The present law permits the Government to assess the tax without regard to the statute of limitations in case of failure to file a return or in case of a fraudulent return. The House bill continues this policy, but enlarges the scope of this provision to include cases wherein the taxpayer understates gross income on his return by an amount which is in excess of 25 percent of the gross income stated in the return. Your committee is in general accord with the policy expressed in this section of the House bill. However, it is believed that in the case of a taxpayer who makes an honest mistake, it would be unfair to keep the statute open indefinitely. For instance, a case might arise where a taxpayer failed to report a dividend because he was erroneously advised by the officers of the corporation that it was paid out of capital or he might report as income for one year an item of income which properly belonged in another year. Accordingly, your committee has provided for a 5-year statute in such c/ases. This amendment also necessitates a change in section 276 (a) of the bill. [Finance Committee Rept. No. 558, 73d Cong., 2d sess., pp. 43-44.]

The amount of $2,176.70 set forth in the return as an amount received from certain corporations and designated therein as “Capital” can not be said to be reported as gross income. Capital is not in-cludible in gross income. The amount was treated as a capital receipt. It was reported as such and not as income received. Failure to report it as income received was an omission resulting in an understatement of gross income in the return. The effect of such designation and failure to report as income was in substance the same as though the items had not been set forth in the return at all. The decedent “failed to report a dividend” in 1936 by designating the $2,176.70 as “Capital” and by not including the amount in item 6, dividends received, just as effectually as though he had failed to set forth the amount in his return. We see no reason for treating this item differently than other items conceded by petitioner to have been omitted from gross income, one of which, as stated by counsel for petitioner, was erroneously considered to be tax-free and another a retirement of certain preferred stock at par which decedent had mistakenly believed he had acquired at par.

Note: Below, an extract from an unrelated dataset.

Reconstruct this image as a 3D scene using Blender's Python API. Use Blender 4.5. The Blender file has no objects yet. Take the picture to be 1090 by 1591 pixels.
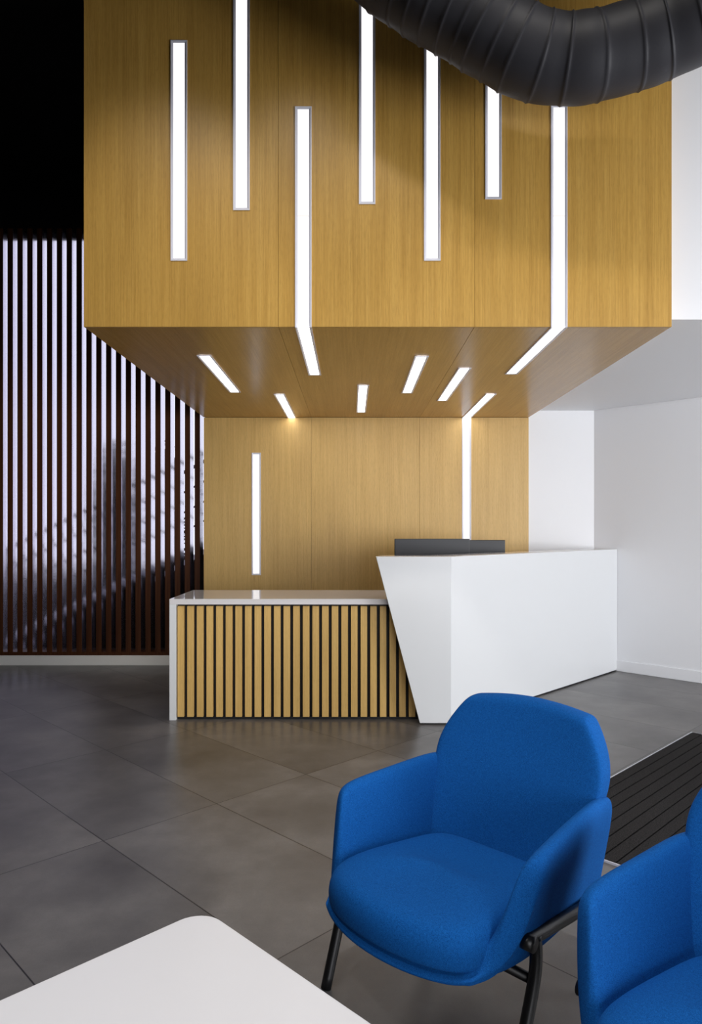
import bpy, bmesh, math, random
from mathutils import Vector, Matrix
random.seed(7)
scene = bpy.context.scene
COL = scene.collection
S2 = math.sqrt(0.5)

# ------------------------------------------------------------------ measures
F, CX, CY, H = 1090.0, 546.5, 822.5, 1.38      # focal length in px, principal point, eye height

def PX(px, Y):            # x in metres of a photo column on the frontal plane at depth Y
    return (px - CX) / F * Y
def PZ(py, Y):            # z in metres of a photo row on the frontal plane at depth Y
    return H - (py - CY) / F * Y
def UF(u, f):             # floor directions turned 45 degrees (the tile grid) -> world x, y
    return ((u - f) * S2, (-u - f) * S2)

# ------------------------------------------------------------------ helpers
def link(name, bm, mat, parent=None, smooth=False):
    me = bpy.data.meshes.new(name)
    bmesh.ops.recalc_face_normals(bm, faces=bm.faces[:])
    bm.to_mesh(me); bm.free()
    for m in (mat if isinstance(mat, (list, tuple)) else [mat]):
        me.materials.append(m)
    if smooth:
        for p in me.polygons: p.use_smooth = True
    o = bpy.data.objects.new(name, me); COL.objects.link(o)
    if parent: o.parent = parent
    return o

def empty(name, loc=(0, 0, 0), rz=0.0):
    o = bpy.data.objects.new(name, None); COL.objects.link(o)
    o.location = loc; o.rotation_euler = (0, 0, rz)
    o.empty_display_size = 0.1
    return o

def tag(o, label=None, cat=None, group=None, kind=None):
    if label: o['label'] = label
    if cat: o['category'] = cat
    if group: o['group'] = group
    if kind: o['kind'] = kind
    return o

def box(bm, x0, x1, y0, y1, z0, z1, mi=0, M=None):
    co = [(x0,y0,z0),(x1,y0,z0),(x1,y1,z0),(x0,y1,z0),(x0,y0,z1),(x1,y0,z1),(x1,y1,z1),(x0,y1,z1)]
    vs = [bm.verts.new(M @ Vector(c) if M else c) for c in co]
    fs = []
    for q in ((3,2,1,0),(4,5,6,7),(0,1,5,4),(1,2,6,5),(2,3,7,6),(3,0,4,7)):
        f = bm.faces.new([vs[i] for i in q]); f.material_index = mi; fs.append(f)
    return fs

def prism(bm, pts, z0, z1, mi=0):            # plan polygon pulled up
    a = [bm.verts.new((x, y, z0)) for x, y in pts]
    b = [bm.verts.new((x, y, z1)) for x, y in pts]
    n = len(pts)
    bm.faces.new(a[::-1]).material_index = mi; bm.faces.new(b).material_index = mi
    for i in range(n):
        bm.faces.new((a[i], a[(i+1) % n], b[(i+1) % n], b[i])).material_index = mi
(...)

It is apparent that the provision of subsection (c) was inserted in the 1934 Revenue Bill for the protection of the revenue and to permit the Government to assess and collect taxes at any time where a taxpayer understates his gross income in excess of 25 percent of the gross income, as in cases involving fraud. The Finance Committee apparently considered the provision too drastic and unfair to taxpayers in many cases, and the revenue amply protected if a limitation of five years were applied. The amendment by the Finance Committee was primarily for the protection of the revenue and, secondly, for the relief of the taxpayer making “honest mistakes,” as against the taxpayer guilty of fraud. But this amendment was not intended to relieve the taxpayer whose understatement of gross income in excess of 25 percent of the amount stated in the return was due to “honest mistake,” and not fraud, from the payment of taxes justly due if asserted by the Commissioner within the five-year period. The words “If the taxpayer omits from gross income” are so clear and unambiguous that no construction of them is required.

The decedent having omitted from 1936 gross income an amount properly includible therein in excess of 25 percent of the amount of gross income stated in his 1936 income tax return, subsection (c) of section 275 is applicable and the assessment of the deficiency involved herein is not barred, notice of deficiency having been mailed within the five-year period.

Decision will he entered for the respondent.